Reflections ~ Week 2

In this week’s Emerging Technology lesson, we talked about how we viewed Open Learning as an emerging technology, pedagogy, or philosophy. I love Open Learning. It has opened the door for many opportunities for me and many other distance students. Without it, I would not have been able to finish my two degrees.

Gerald talked about the Khan Academy, for which I had no idea that there was so many online free resources available to grades K-12. I have found so many good lessons for my kids. I have also recommended the website to other families. We talked about how open concept learning inspires children to succeed versus the current traditional systems in place. I think that an hybrid approach would be a great way to implement the new framework.

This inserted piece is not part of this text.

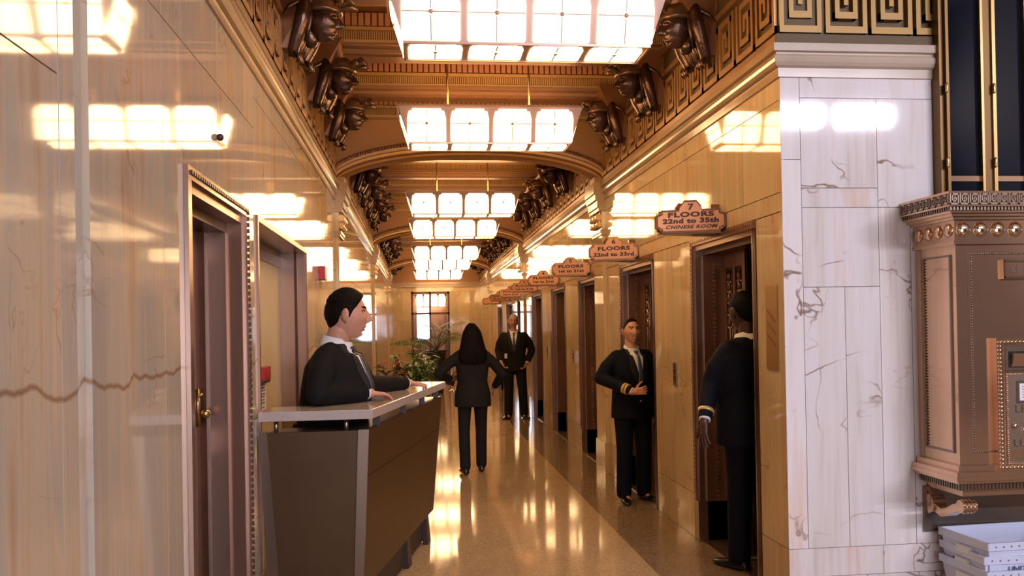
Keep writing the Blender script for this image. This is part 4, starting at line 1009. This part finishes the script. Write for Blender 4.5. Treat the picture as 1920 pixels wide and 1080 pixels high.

Brian talked about the Gutenberg project, which is a digital ebook library with endless resources. We also discussed whether a structure needs to be implemented with Open Learning, which I think is a great topic. There has to be some kind of expectation of guideline on what children should learn, even in an Open Learning environment. Should all kids have to know how to read at the age of five, or should it be early / later for other kids. Having a baseline on when kids should be to perform certain mathematic problems or spell certain words does need to be in place. These baselines do allow for teacher to see if a child has a learning disability or needs extra help in certain areas.

Jessica’s blog complimented Brian’s debate about a structure for the Open Learning system and how engagement is key to a successful Open Learning system. The system won’t work if students are not engaged to use the system. Kids do learn differently; some might be geared toward computer classes while others excel at hands on activities.

One of the things that I learned through the book, Disconnected Child by Robert Melillo, is often times a child will excel at one thing such as math for example and lack in other subjects. So instead of helping him with English or art, he is labeled as a Mathlete. Their studies will be focused at math and everything else is secondary. However, education should be a well-rounded leaning experience. Maybe since the child has mastered math, we should focus on him learning the other topics that are lacking. Melillo’s plan book lists exercises to help develop the other lacking areas. It is a great read and a new way to look at how to help develop your kids minds.